6 of 6 people found the following review helpful:
5.0 out of 5 stars
Dark, perverse, seamy, and sad.,
By A Customer
This review is from: I Pass Like Night (Contemporary Classics (Washington Square Press)) (Paperback)
"I Pass Like Night" is the first novel by Jonathan Ames, who has gone on to write the very funny, "The Extra Man," and whose ribald and eccentric (and frequently hilarious) columns appear in the free weekly, The NY Press, in NYC. Today, Ames' writing has a light feel about it, as if he is flittling through troubled waters without a care. "I Pass Like Night" does not have that quality. It is dark and seamy, and the protagonist frequently seems genuinely confused and afraid of the world. The subject matter -- sex of every shape and variation -- is his forte. Here, unlike in his columns where he frequently encounters women, or in "The Extra Man," where he frequents transvestite hookers, Ames begins in a park with a hooker and progresses (?) to being picked up and virtually raped by men. It is not funny like his present writing. That said, it is a very engaging book. Through reminiscences of his childhood, we get a glimpse of why he is the way he is. And that is very rare today. Very little writing does that, or even attempts to go there. (The writing on the HBO series "The Sopranos" does this with great skill.) I do prefer "The Extra Man" to "I Pass Like Night," but I own them both, have read them both more than once, and recommend them both. Jonathan Ames is a very entertaining writer. Twenty years from now, I suspect we might consider his stuff "important."

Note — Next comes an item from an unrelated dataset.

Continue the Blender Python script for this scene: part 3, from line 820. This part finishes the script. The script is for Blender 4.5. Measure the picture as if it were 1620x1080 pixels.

5 of 5 people found the following review helpful:
4.0 out of 5 stars
What's Not to Love About This Book?,
By Sohni (Chicago, USA) - See all my reviews
This review is from: I Pass Like Night (Hardcover)
well i have just finished a lengthy fan letter to Mr. Ames thanking him for all the literary treasures he has graced me with. I Pass Like Night is not unlike his other stories in which the central characters (seemingly based on Ames himself) all share a certain role of the loney, self-depracating, pathetic, and perverted young man. But whilst you are deep into the scattering experiences of Alexander Vine, Night's main character,you notice that nothing has really been started or solved. there is no real story here but a collection of character experiences that have made Mr. Vine somewhat of an adult child just wanting to be saved. Like all of Ames writing that i find to hold the feeling of perversion and lonlieness while still being comical, this is definitly a heavier work that depicts the life of a character who is lost and never quite found in NYC. I Pass Like Night is appropriately titled as well ,as Mr. Vine seems to survive by floating in and out of each experience totally aware that he is not much more than a mere existance. This is a wonderful book that feels for the lost souls.